• [Requirement]:
What follows is a set of records; repeat all of them exactly.

• [Material]:
========================================================================
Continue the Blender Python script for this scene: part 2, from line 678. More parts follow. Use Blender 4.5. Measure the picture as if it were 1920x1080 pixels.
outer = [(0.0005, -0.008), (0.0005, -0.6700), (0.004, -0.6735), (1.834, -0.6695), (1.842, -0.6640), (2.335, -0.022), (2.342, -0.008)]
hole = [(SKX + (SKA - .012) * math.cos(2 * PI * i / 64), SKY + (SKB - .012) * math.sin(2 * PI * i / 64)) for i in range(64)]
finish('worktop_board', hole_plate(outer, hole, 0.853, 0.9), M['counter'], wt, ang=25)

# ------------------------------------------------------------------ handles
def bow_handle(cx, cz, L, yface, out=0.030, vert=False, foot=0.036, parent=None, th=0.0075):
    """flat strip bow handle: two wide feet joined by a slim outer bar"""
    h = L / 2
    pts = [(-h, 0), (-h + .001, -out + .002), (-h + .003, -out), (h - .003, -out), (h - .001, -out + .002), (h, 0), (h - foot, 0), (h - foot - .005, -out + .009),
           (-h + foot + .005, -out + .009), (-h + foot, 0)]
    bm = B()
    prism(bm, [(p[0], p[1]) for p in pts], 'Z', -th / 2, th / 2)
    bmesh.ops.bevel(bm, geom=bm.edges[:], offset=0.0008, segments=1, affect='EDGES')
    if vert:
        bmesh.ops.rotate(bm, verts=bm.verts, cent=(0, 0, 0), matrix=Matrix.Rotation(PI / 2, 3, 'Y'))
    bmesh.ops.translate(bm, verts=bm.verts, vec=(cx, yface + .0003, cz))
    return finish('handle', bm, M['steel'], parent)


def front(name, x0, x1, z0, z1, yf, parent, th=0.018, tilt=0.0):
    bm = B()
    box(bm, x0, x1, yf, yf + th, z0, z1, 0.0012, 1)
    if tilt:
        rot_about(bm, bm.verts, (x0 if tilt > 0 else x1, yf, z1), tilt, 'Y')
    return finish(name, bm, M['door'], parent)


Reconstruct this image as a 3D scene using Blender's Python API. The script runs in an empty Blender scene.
========================================================================
• [Answer to this task]:
Continue the Blender Python script for this scene: part 2, from line 678. More parts follow. Use Blender 4.5. Measure the picture as if it were 1920x1080 pixels.
outer = [(0.0005, -0.008), (0.0005, -0.6700), (0.004, -0.6735), (1.834, -0.6695), (1.842, -0.6640), (2.335, -0.022), (2.342, -0.008)]
hole = [(SKX + (SKA - .012) * math.cos(2 * PI * i / 64), SKY + (SKB - .012) * math.sin(2 * PI * i / 64)) for i in range(64)]
finish('worktop_board', hole_plate(outer, hole, 0.853, 0.9), M['counter'], wt, ang=25)

# ------------------------------------------------------------------ handles
def bow_handle(cx, cz, L, yface, out=0.030, vert=False, foot=0.036, parent=None, th=0.0075):
    """flat strip bow handle: two wide feet joined by a slim outer bar"""
    h = L / 2
    pts = [(-h, 0), (-h + .001, -out + .002), (-h + .003, -out), (h - .003, -out), (h - .001, -out + .002), (h, 0), (h - foot, 0), (h - foot - .005, -out + .009),
           (-h + foot + .005, -out + .009), (-h + foot, 0)]
    bm = B()
    prism(bm, [(p[0], p[1]) for p in pts], 'Z', -th / 2, th / 2)
    bmesh.ops.bevel(bm, geom=bm.edges[:], offset=0.0008, segments=1, affect='EDGES')
    if vert:
        bmesh.ops.rotate(bm, verts=bm.verts, cent=(0, 0, 0), matrix=Matrix.Rotation(PI / 2, 3, 'Y'))
    bmesh.ops.translate(bm, verts=bm.verts, vec=(cx, yface + .0003, cz))
    return finish('handle', bm, M['steel'], parent)


def front(name, x0, x1, z0, z1, yf, parent, th=0.018, tilt=0.0):
    bm = B()
    box(bm, x0, x1, yf, yf + th, z0, z1, 0.0012, 1)
    if tilt:
        rot_about(bm, bm.verts, (x0 if tilt > 0 else x1, yf, z1), tilt, 'Y')
    return finish(name, bm, M['door'], parent)


Reconstruct this image as a 3D scene using Blender's Python API. The script runs in an empty Blender scene.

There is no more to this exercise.